C’est le pilote Néerlandais Max Verstappen (Red Bull) qui a remporté sa 18e victoire de la saison le week-end dernier au Grand Prix de Las Vegas (du 6 au 18 novembre 2023) devant Charles Leclerc et Sergio Perez. Cet événement vitrine de la Formule 1 aux Etats-Unis était très attendu par le public et les différentes parties prenantes.
À l’heure où les audiences pour le sport automobile sur la chaine américaine ESPN sont en forte croissance et face au succès de la série documentaire sur les coulisses de la Formule 1 « Drive to Survive » diffusée sur Netflix, Liberty Media (société américaine) propriétaire de la discipline (depuis 2017) a engagé une stratégie de développement sur son territoire. Pour le retour de la course, elle a ainsi réalisé de gros investissements pour séduire le marché américain. Reste que le dispositif n’a pas manqué de susciter moult interrogations et d’essuyer certaines critiques entre riverains mécontents et problèmes de logistique.
Une piste au cœur de la ville
Plus de quarante ans après les deux précédentes éditions (1981 et 1982), ce troisième Grand Prix s’est déroulé en nocturne et non pas le dimanche comme d’habitude mais le samedi (18 novembre départ à 22 h, 7h en France le dimanche) avec les qualifications la veille, afin de faciliter le suivi de la course aux États-Unis mais aussi à l’étranger (avec le décalage horaire). La grande nouveauté de cette nouvelle édition était le nouveau tracé de la course, non plus sur le parking du Caesars Palace mais sur une piste traversant la ville dont la « Strip » et passera devant quelques-uns des prestigieux hôtels et casinos (Venetian, Caesars Palace…). Un circuit long de 6,120 kilomètres, avec une ligne droite de 1,9 kilomètre pouvant occasionner des vitesses de pointe de 212 km/h et 17 virages. 54 000 mètres carrés d’écrans Led ont ainsi été installés pour éclairer le tracé nocturne et offrir un spectacle sportif inédit aux spectateurs.

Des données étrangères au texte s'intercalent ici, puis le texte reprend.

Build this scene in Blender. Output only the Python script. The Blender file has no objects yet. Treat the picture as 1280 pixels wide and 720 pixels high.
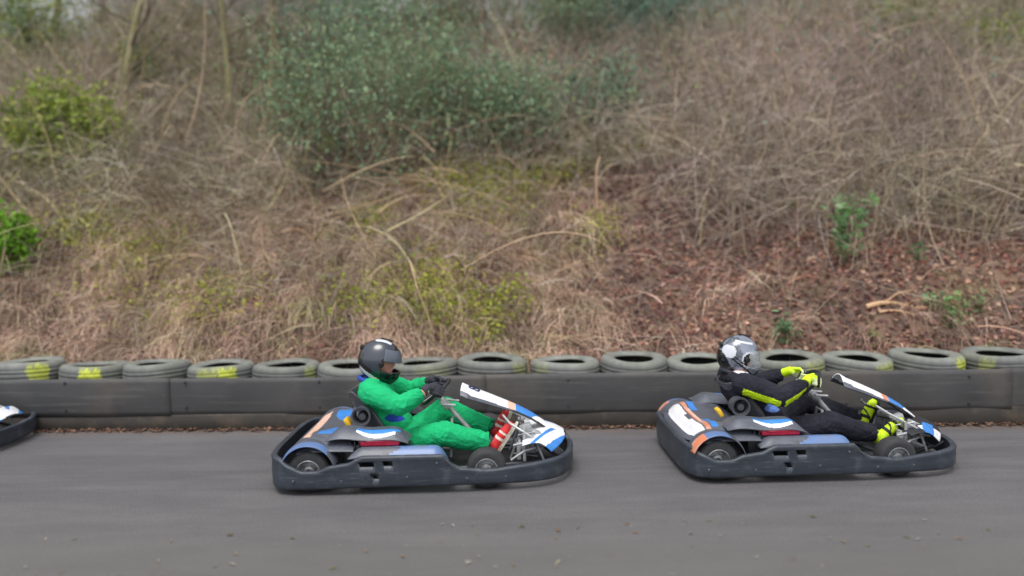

Un avant-goût était donné avec une cérémonie d’ouverture (Formula One) dans l’esprit du « halftime show » du Super Bowl. Au programme, de la musique (keith Urban, Will.i.am, Andra Day, Steve Aoki…), un spectacle de drones et la présentation des pilotes autour de boîtes géantes, une mise en scène qui n’a pas été du goût de certains d’entre-deux. N’en demeure pas moins un véritable show à l’américaine à grand renfort de technologies.
Des investissements colossaux
Le coût du chantier comprenant le revêtement de la route, la construction des bâtiments et des tribunes s’élève à environ 560 millions de dollars (soit 516 millions d’euros). Les travaux de la piste et du paddock (bâtiment permanent) ont duré plus de huit mois et occasionné de nombreux désagréments (bruit, encombrement, problèmes de circulation, non-visibilité de certaines attractions…) suscitant la colère des habitants de la ville mais également des employés des différents établissements établis dans la zone. Greg Maffei, le directeur général de Liberty Media, s’en est même excusé publiquement quelques jours avant le départ de la course et a mis en avant les atouts du circuit et de l’événement pour la région notamment en termes de revenus. Le propriétaire de la F1 a estimé à 1,7 milliard de dollars (1,56 milliard d’euros) les retombées économiques.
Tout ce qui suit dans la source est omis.